------ Items ------
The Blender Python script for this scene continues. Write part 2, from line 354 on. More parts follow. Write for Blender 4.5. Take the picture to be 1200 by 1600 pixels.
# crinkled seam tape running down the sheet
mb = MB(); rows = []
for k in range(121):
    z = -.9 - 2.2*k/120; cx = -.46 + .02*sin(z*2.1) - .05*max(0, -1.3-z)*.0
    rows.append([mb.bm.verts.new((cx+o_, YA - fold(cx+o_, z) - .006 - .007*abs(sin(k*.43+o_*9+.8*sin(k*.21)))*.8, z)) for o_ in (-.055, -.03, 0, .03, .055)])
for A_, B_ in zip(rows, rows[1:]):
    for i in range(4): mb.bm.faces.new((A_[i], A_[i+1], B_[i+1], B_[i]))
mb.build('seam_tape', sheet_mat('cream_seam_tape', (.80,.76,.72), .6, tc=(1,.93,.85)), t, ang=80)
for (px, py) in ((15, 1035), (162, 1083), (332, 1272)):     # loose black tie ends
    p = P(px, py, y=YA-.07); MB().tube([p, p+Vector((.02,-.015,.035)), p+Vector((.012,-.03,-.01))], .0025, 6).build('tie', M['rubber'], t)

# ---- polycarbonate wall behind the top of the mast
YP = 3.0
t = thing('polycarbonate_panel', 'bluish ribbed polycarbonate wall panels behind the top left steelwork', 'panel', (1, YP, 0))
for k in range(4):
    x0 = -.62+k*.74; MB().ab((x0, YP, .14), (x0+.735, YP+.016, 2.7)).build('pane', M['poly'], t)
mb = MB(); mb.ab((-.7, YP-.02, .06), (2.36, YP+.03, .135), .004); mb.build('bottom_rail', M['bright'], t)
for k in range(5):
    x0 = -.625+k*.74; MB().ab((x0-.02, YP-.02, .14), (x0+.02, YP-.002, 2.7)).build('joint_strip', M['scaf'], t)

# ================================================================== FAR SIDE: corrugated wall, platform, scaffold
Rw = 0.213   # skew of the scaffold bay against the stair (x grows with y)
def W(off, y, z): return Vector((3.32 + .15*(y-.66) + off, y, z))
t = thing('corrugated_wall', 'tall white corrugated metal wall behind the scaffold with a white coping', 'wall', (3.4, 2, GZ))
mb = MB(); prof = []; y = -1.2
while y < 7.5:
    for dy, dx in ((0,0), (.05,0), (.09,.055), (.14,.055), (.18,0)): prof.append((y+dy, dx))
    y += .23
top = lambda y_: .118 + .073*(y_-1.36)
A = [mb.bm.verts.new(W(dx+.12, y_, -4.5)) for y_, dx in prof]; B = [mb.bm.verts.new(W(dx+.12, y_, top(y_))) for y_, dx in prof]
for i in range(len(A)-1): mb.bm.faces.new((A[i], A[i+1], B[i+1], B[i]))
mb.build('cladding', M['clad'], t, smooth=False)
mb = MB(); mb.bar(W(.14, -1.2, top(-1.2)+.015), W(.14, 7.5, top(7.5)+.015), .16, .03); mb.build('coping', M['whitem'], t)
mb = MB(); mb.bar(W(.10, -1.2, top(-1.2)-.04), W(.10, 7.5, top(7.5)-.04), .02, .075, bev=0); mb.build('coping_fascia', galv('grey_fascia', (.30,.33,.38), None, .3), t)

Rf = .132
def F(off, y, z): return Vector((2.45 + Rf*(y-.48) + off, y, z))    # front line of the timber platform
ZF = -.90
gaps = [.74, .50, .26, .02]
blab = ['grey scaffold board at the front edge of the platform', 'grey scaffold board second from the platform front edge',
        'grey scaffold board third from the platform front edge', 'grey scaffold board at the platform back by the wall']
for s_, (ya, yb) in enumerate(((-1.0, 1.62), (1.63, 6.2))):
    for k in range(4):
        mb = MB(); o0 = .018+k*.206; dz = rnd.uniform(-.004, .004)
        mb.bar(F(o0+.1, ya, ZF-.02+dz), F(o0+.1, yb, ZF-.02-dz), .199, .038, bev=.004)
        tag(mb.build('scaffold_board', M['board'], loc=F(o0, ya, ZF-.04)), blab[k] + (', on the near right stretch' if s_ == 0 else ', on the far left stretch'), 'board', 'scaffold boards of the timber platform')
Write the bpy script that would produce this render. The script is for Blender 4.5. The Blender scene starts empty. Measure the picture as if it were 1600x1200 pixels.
------
#### The request
Quote verbatim the opening lines of the listing above, ending with the line where "x0 = -.625+k*.74;" appears; include both endpoints and nothing more.

#### Complete output
The Blender Python script for this scene continues. Write part 2, from line 354 on. More parts follow. Write for Blender 4.5. Take the picture to be 1200 by 1600 pixels.
# crinkled seam tape running down the sheet
mb = MB(); rows = []
for k in range(121):
    z = -.9 - 2.2*k/120; cx = -.46 + .02*sin(z*2.1) - .05*max(0, -1.3-z)*.0
    rows.append([mb.bm.verts.new((cx+o_, YA - fold(cx+o_, z) - .006 - .007*abs(sin(k*.43+o_*9+.8*sin(k*.21)))*.8, z)) for o_ in (-.055, -.03, 0, .03, .055)])
for A_, B_ in zip(rows, rows[1:]):
    for i in range(4): mb.bm.faces.new((A_[i], A_[i+1], B_[i+1], B_[i]))
mb.build('seam_tape', sheet_mat('cream_seam_tape', (.80,.76,.72), .6, tc=(1,.93,.85)), t, ang=80)
for (px, py) in ((15, 1035), (162, 1083), (332, 1272)):     # loose black tie ends
    p = P(px, py, y=YA-.07); MB().tube([p, p+Vector((.02,-.015,.035)), p+Vector((.012,-.03,-.01))], .0025, 6).build('tie', M['rubber'], t)

# ---- polycarbonate wall behind the top of the mast
YP = 3.0
t = thing('polycarbonate_panel', 'bluish ribbed polycarbonate wall panels behind the top left steelwork', 'panel', (1, YP, 0))
for k in range(4):
    x0 = -.62+k*.74; MB().ab((x0, YP, .14), (x0+.735, YP+.016, 2.7)).build('pane', M['poly'], t)
mb = MB(); mb.ab((-.7, YP-.02, .06), (2.36, YP+.03, .135), .004); mb.build('bottom_rail', M['bright'], t)
for k in range(5):
    x0 = -.625+k*.74; MB().ab((x0-.02, YP-.02, .14), (x0+.02, YP-.002, 2.7)).build('joint_strip', M['scaf'], t)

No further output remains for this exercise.